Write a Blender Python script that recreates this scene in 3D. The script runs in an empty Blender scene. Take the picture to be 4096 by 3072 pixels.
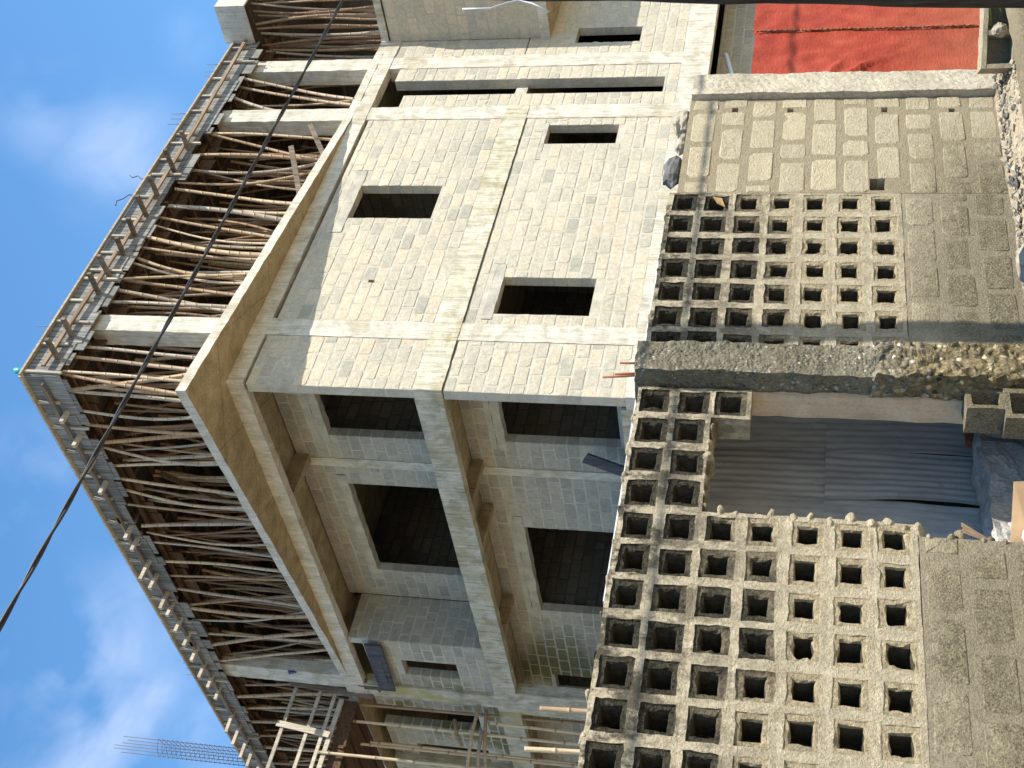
import bpy, math, random
from mathutils import Vector, Matrix, noise as mnoise

random.seed(7)
R = math.radians
scene = bpy.context.scene
COL = scene.collection

# ------------------------------------------------------------------ materials
def new_mat(name):
    m = bpy.data.materials.new(name); m.use_nodes = True
    nt = m.node_tree; nt.nodes.clear()
    out = nt.nodes.new('ShaderNodeOutputMaterial')
    b = nt.nodes.new('ShaderNodeBsdfPrincipled')
    nt.links.new(b.outputs[0], out.inputs[0])
    return m, nt, b

class N:
    """tiny node helper"""
    def __init__(self, nt):
        self.nt = nt
        self.geo = nt.nodes.new('ShaderNodeNewGeometry')
    def link(self, a, b): self.nt.links.new(a, b)
    def pos(self, scale=(1, 1, 1), off=(0, 0, 0), obj=False):
        mp = self.nt.nodes.new('ShaderNodeMapping'); mp.inputs['Scale'].default_value = scale
        mp.inputs['Location'].default_value = off
        if obj:
            tc = self.nt.nodes.new('ShaderNodeTexCoord'); self.link(tc.outputs['Object'], mp.inputs[0])
        else:
            self.link(self.geo.outputs['Position'], mp.inputs[0])
        return mp.outputs[0]
    def noise(self, vec, scale, detail=5, rough=.6, dist=0):
        n = self.nt.nodes.new('ShaderNodeTexNoise')
        n.inputs['Scale'].default_value = scale; n.inputs['Detail'].default_value = detail
        n.inputs['Roughness'].default_value = rough; n.inputs['Distortion'].default_value = dist
        self.link(vec, n.inputs['Vector']); return n.outputs['Fac']
    def voro(self, vec, scale, feat='F1', out='Distance'):
        n = self.nt.nodes.new('ShaderNodeTexVoronoi'); n.feature = feat
        n.inputs['Scale'].default_value = scale; self.link(vec, n.inputs['Vector']); return n.outputs[out]
    def ramp(self, fac, stops, interp='LINEAR'):
        r = self.nt.nodes.new('ShaderNodeValToRGB'); cr = r.color_ramp; cr.interpolation = interp
        while len(cr.elements) < len(stops): cr.elements.new(.5)
        for e, (p, c) in zip(cr.elements, stops):
            e.position = p
            e.color = (c, c, c, 1) if not isinstance(c, (tuple, list)) else (*c, 1)
        self.link(fac, r.inputs[0]); return r.outputs[0]
    def mix(self, fac, a, b, mode='MIX'):
        n = self.nt.nodes.new('ShaderNodeMix'); n.data_type = 'RGBA'; n.blend_type = mode
        for sock, v in ((n.inputs[0], fac), (n.inputs[6], a), (n.inputs[7], b)):
            if isinstance(v, (int, float)): sock.default_value = v if sock == n.inputs[0] else (v, v, v, 1)
            elif isinstance(v, tuple): sock.default_value = (*v, 1)
            else: self.link(v, sock)
        return n.outputs[2]
    def math(self, op, a, b=0., clamp=False):
        n = self.nt.nodes.new('ShaderNodeMath'); n.operation = op; n.use_clamp = clamp
        for s, v in ((n.inputs[0], a), (n.inputs[1], b)):
            if isinstance(v, (int, float)): s.default_value = v
            else: self.link(v, s)
        return n.outputs[0]
    def attr(self, name='tone'):
        n = self.nt.nodes.new('ShaderNodeAttribute'); n.attribute_name = name; return n.outputs['Fac']
    def sep(self, axis):
        n = self.nt.nodes.new('ShaderNodeSeparateXYZ'); self.link(self.geo.outputs['Position'], n.inputs[0])
        return n.outputs[axis]
    def rand(self):
        n = self.nt.nodes.new('ShaderNodeObjectInfo'); return n.outputs['Random']
    def bump(self, h, bsdf, strength=.4, dist=.02):
        n = self.nt.nodes.new('ShaderNodeBump'); n.inputs['Strength'].default_value = strength
        n.inputs['Distance'].default_value = dist
        self.link(h, n.inputs['Height']); self.link(n.outputs[0], bsdf.inputs['Normal'])
    def maprange(self, v, a, b, c=0., d=1.):
        n = self.nt.nodes.new('ShaderNodeMapRange'); n.clamp = True
        for i, x in enumerate((a, b, c, d)): n.inputs[i + 1].default_value = x
        self.link(v, n.inputs[0]); return n.outputs[0]

def finish(b, col, n, rough=.9, spec=.2, metal=0):
    if isinstance(col, tuple): b.inputs['Base Color'].default_value = (*col, 1)
    else: n.link(col, b.inputs['Base Color'])
    if isinstance(rough, (int, float)): b.inputs['Roughness'].default_value = rough
    else: n.link(rough, b.inputs['Roughness'])
    b.inputs['Specular IOR Level'].default_value = spec
    b.inputs['Metallic'].default_value = metal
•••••
● **TASK OBJECTIVE**
Leave out any pictures, please, and quote only the lines from the top of the data through the line that contains "return m, nt, b".

● **EXERCISE ANSWER**
Write a Blender Python script that recreates this scene in 3D. The script runs in an empty Blender scene. Take the picture to be 4096 by 3072 pixels.
import bpy, math, random
from mathutils import Vector, Matrix, noise as mnoise

random.seed(7)
R = math.radians
scene = bpy.context.scene
COL = scene.collection

# ------------------------------------------------------------------ materials
def new_mat(name):
    m = bpy.data.materials.new(name); m.use_nodes = True
    nt = m.node_tree; nt.nodes.clear()
    out = nt.nodes.new('ShaderNodeOutputMaterial')
    b = nt.nodes.new('ShaderNodeBsdfPrincipled')
    nt.links.new(b.outputs[0], out.inputs[0])
    return m, nt, b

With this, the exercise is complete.